Ava Luna est la preuve que l’on peut encore faire de la pop ultra référencée, sans perdre de sa fraîcheur, en ces temps rétromaniaques et archivistes. Orval Carlos Sibelius l’avait déjà rappelé l’an dernier, avec son magnifique Super Forma, qui allait beaucoup plus loin que ce qu’annonçait sa panoplie pop 60’s psyché, grâce à des compositions formidables, aussi sophistiquées que sensibles.
Ava Luna en est à son troisième album, après les très bons Services (2011) et Ice Level (2012). Le septet new yorkais mené par Carlos Hernandez poursuit sa route, perfectionne son style et affine ses références, parfait son identité avec Electric Balloon. On y trouvera, comme sur les autres albums, des morceaux aussi soul que post punk, non pas entre XTC et Prince, mais parfois XTCesques, et parfois prinçoïdes. Le morceau d’ouverture, « Daydream », pourrait sortir d’une session parallèle du Drums and Wires d’XTC, avec, comme chanteur, un David Byrne sous drogues dures lancé dans un spoken words démentiel, comme dans le « Born Under Punches » qui ouvrait Remain in Light.
Daydream :
L’éventail des références est jusque-là très ciblé fin 70’s. Si, le plus souvent, Hernandez chante soul, ses choristes/instrumentistes Felicia Douglass et Becca Kaufman s’amusent, dans « leurs » morceaux, à pasticher Ari Up et ses copines des Slits, comme sur « Sears Roebuck MnMs » :
Pourtant, la comparaison qui revient le plus souvent, dès qu’il s’agit d’Ava Luna, les associe à un groupe bien d’aujourd’hui : les Dirty Projectors. Les points communs sont nombreux, il est vrai. Il s’agit de deux combos indie-intello new yorkais, amateurs de compositions rythmiques alambiquées et de chœurs féminins omniprésents. Leurs chansons sont parfois interprétées par le leader masculin, parfois par les choristes. Et surtout, les deux groupes sont autant attirés par l’expérimentation rock que par le RnB. Les Dirty Projectors, groupe indé expérimental par excellence, ont paradoxalement connu le succès en composant l’un des tubes RnB les plus enthousiasmants depuis des lustres : « Stillness is the move ». Ava Luna propose, de son côté, et parmi bien d’autres morceaux aux tendances RnB d’Electric Balloon, un « PRPL » dont le titre évoque explicitement le nain purple de Minneapolis :
Est-ce à dire qu’Ava Luna n’est qu’une copie, pâle ou non, des Dirty Projectors ? Non. Les Dirty Projectors sont des cérébraux. Ava Luna est un groupe plus primesautier. Ce qu’ils ont en commun, c’est surtout leur passion pour la musique composée spontanément en groupe et en live. Ava Luna refuse ainsi l’overdubbing, comme le montre le passionnant reportage proposé par le site Shaking Through, qui leur a proposé le défi de composer et d’enregistrer, en studio et en une journée, un morceau inédit – l’un de leurs meilleurs d’ailleurs, « Water Duct ».

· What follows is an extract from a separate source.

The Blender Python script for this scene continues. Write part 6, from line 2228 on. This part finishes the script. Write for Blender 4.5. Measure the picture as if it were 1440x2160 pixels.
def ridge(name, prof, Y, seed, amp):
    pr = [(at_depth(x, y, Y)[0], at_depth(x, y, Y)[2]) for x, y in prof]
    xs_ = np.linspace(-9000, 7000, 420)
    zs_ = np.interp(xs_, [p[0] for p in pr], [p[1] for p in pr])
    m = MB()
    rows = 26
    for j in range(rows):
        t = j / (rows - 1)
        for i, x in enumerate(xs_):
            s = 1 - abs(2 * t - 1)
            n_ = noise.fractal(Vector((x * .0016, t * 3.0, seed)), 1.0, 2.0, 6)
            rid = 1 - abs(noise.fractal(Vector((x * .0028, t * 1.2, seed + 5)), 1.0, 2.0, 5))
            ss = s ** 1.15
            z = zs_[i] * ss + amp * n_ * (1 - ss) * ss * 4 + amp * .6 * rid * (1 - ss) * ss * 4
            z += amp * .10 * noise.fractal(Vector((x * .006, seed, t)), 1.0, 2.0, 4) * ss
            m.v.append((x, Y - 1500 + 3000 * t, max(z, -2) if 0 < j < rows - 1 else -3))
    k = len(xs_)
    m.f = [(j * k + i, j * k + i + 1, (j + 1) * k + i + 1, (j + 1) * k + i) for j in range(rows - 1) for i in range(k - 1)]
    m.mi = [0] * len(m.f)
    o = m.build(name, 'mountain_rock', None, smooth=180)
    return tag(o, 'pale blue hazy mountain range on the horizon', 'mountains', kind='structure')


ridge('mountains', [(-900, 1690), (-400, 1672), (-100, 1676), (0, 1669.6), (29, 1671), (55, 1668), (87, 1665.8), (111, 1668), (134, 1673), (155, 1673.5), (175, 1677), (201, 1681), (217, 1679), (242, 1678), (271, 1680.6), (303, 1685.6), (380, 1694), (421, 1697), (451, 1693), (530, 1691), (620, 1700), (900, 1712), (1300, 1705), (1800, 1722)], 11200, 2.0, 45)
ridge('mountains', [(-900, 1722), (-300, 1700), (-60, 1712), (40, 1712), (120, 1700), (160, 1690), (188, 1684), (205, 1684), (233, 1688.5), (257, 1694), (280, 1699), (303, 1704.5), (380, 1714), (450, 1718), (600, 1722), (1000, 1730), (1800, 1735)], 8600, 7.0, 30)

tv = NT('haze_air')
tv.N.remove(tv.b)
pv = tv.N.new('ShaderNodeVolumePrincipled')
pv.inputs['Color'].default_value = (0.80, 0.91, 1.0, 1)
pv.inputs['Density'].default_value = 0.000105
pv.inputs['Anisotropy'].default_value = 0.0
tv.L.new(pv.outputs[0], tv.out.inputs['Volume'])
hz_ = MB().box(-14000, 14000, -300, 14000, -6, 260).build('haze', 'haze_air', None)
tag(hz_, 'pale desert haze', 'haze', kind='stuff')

…et dont voici une version acoustique :
On ne s’inquiète pas pour Ava Luna : ils auront leur heure. Peut-être en est-on là, d’ailleurs. Ce groupe est trop généreux pour passer à côté du public auquel il s’adresse, et qui est finalement assez large. Surtout, ils sont trop talentueux, et leur enthousiasme trop communicatif. Espérons seulement que leur succès annoncé ne soit pas uniquement dû à l’élégance de leurs références, et que le groupe saura s’en détacher plus nettement à l’avenir, pour proposer un nouvel album absolument parfait et original.